Least-squares reverse time migration (LSRTM) is an amplitude-preserving seismic imaging technique that aims at finding the subsurface reflectivity model. It is often performed iteratively using an inversion algorithm, such as the conjugate gradient method. Such an implementation requires a huge amount of calculation as it may converge slowly. Preconditioning plays a crucial role in seismic inverse problems. In this study, we propose a novel preconditioning method for LSRTM. The proposed method estimates a new guided curvelet-domain deblurring filter for one-step LSRTM and preconditioned LSRTM. Then, the filter is applied to migrated images and gradients in LSRTM. Such a deblurring filter acts as a curvelet-domain local linear approximation of the least-squares functional inverse Hessian, which can improve the image quality and accelerate the convergence.
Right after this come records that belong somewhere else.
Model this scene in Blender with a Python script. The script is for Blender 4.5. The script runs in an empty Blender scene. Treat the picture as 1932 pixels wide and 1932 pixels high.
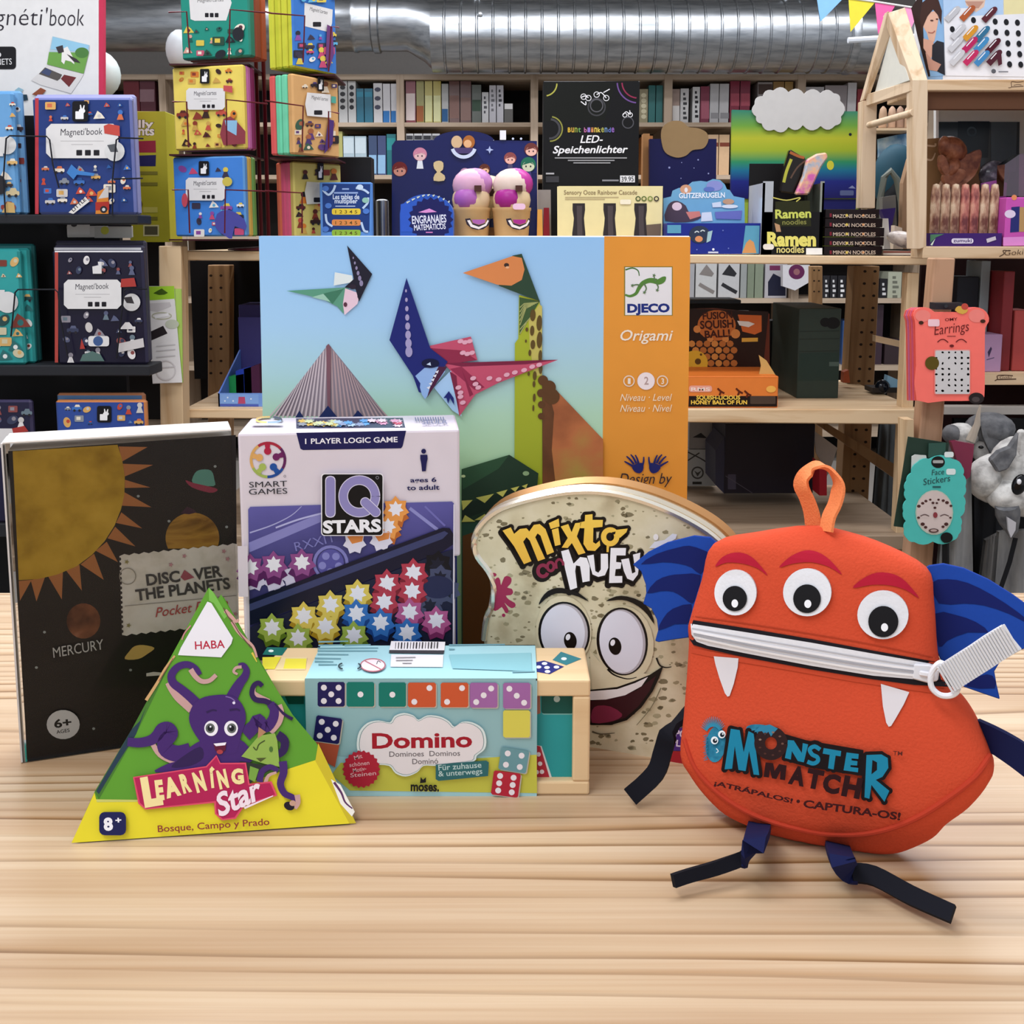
import bpy, bmesh, math, random
from mathutils import Vector as V, Matrix, geometry
from mathutils.bvhtree import BVHTree
R = random.Random(11)
F = 1932.0; CX = 966.0; PY = 700.0            # focal length and optical centre, in photo pixels
TH = math.radians(7.23); ct, st = math.cos(TH), math.sin(TH)
TZ = .90                                       # table top height
EYE = V((0, 0, TZ + .24))
SC = bpy.context.scene
COL = SC.collection

def ray(x, y):
    u = (x - CX) / F; v = (y - PY) / F
    return V((u, ct - v * st, -(st + v * ct)))
def P(x, y, Y):
    r = ray(x, y); return EYE + r * (Y / r.y)
def G(x, y, z):
    r = ray(x, y); return EYE + r * ((z - EYE.z) / r.z)
def pts(s):
    if not isinstance(s, str): return list(s)
    return [tuple(float(q) for q in t.split(',')) for t in s.split()]
def spl(p, n=5, closed=True):
    p = [V(q) for q in p]; out = []; L = len(p)
    if closed: idx = range(L)
    else: idx = range(L - 1)
    for i in idx:
        if closed: a, b, c, d = p[i-1], p[i], p[(i+1) % L], p[(i+2) % L]
        else: a, b, c, d = p[max(i-1, 0)], p[i], p[i+1], p[min(i+2, L-1)]
        for k in range(n):
            t = k / n
            out.append(b + .5 * t * ((c - a) + t * (2*a - 5*b + 4*c - d + t * (3*(b - c) + d - a))))
    if not closed: out.append(p[-1])
    return [tuple(q) for q in out]

# ---------------------------------------------------------------- materials
def lin(h):
    h = h.lstrip('#'); o = []
    for i in (0, 2, 4):
        c = int(h[i:i+2], 16) / 255
        o.append(c / 12.92 if c <= .04045 else ((c + .055) / 1.055) ** 2.4)
    return (*o, 1)
GAIN = 1.0
_M = {}
def C(h, r=.5, m=0.0, n=.05, sc=60, bump=0, coat=0, spec=.5):
    """plain printed / painted / plastic surface: a colour with a faint mottled variation"""
    k = ('C', h, r, m, n, sc, bump, coat, spec)
    if k in _M: return _M[k]
    mt = bpy.data.materials.new('surface_' + h.lstrip('#')); mt.use_nodes = True
    nt = mt.node_tree; b = nt.nodes['Principled BSDF']
    c = lin(h); c = tuple(min(1, q * GAIN) for q in c[:3])
    b.inputs['Roughness'].default_value = r; b.inputs['Metallic'].default_value = m
    b.inputs['Specular IOR Level'].default_value = spec * .45
    b.inputs['Coat Weight'].default_value = coat * .35; b.inputs['Coat Roughness'].default_value = .12
    tc = nt.nodes.new('ShaderNodeTexCoord'); no = nt.nodes.new('ShaderNodeTexNoise')
    no.inputs['Scale'].default_value = sc; no.inputs['Detail'].default_value = 1
    nt.links.new(tc.outputs['Object'], no.inputs['Vector'])
    mx = nt.nodes.new('ShaderNodeMix'); mx.data_type = 'RGBA'
    mx.inputs[6].default_value = (*[q * (1 - n) for q in c], 1); mx.inputs[7].default_value = (*[min(1, q * (1 + n)) for q in c], 1)
    nt.links.new(no.outputs['Fac'], mx.inputs[0]); nt.links.new(mx.outputs[2], b.inputs['Base Color'])
    if bump:
        bp = nt.nodes.new('ShaderNodeBump'); bp.inputs['Strength'].default_value = bump; bp.inputs['Distance'].default_value = .001
        nt.links.new(no.outputs['Fac'], bp.inputs['Height']); nt.links.new(bp.outputs['Normal'], b.inputs['Normal'])
    _M[k] = mt; return mt
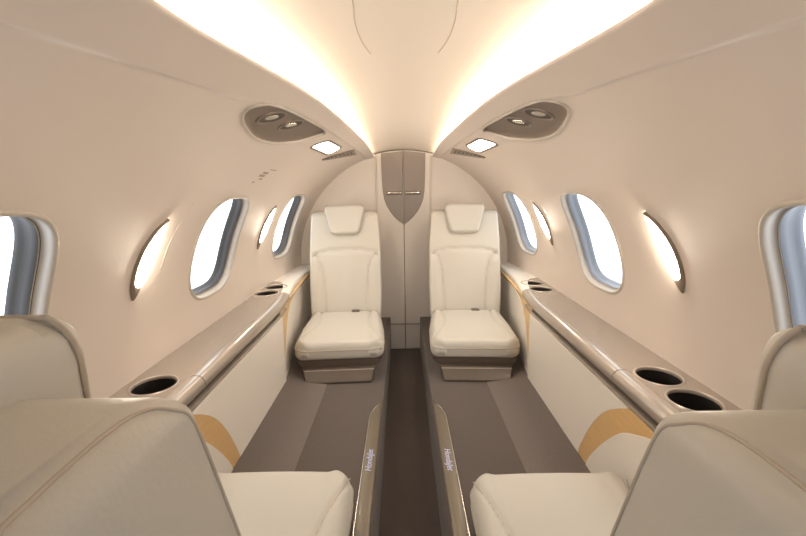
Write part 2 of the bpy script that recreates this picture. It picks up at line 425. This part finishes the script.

Numerical tests on the synthetic model and a field data example demonstrate that the preconditioning operator can effectively accelerate the convergence of LSRTM. One-step LSRTM can obtain comparable image quality to that of conventional iterative LSRTM with only a single iteration. The comparison of the convergence curves demonstrates that the curvelet-domain preconditioning operators accelerate the convergence of LSRTM. Furthermore, the preconditioned LSRTM achieves better image quality than the conventional LSRTM. We compare preconditioning operators based on diagonal and local linear approximations. The preconditioning operator based on the local linear approximation has more robust performance and more stable convergence curves than the diagonal-based approximation.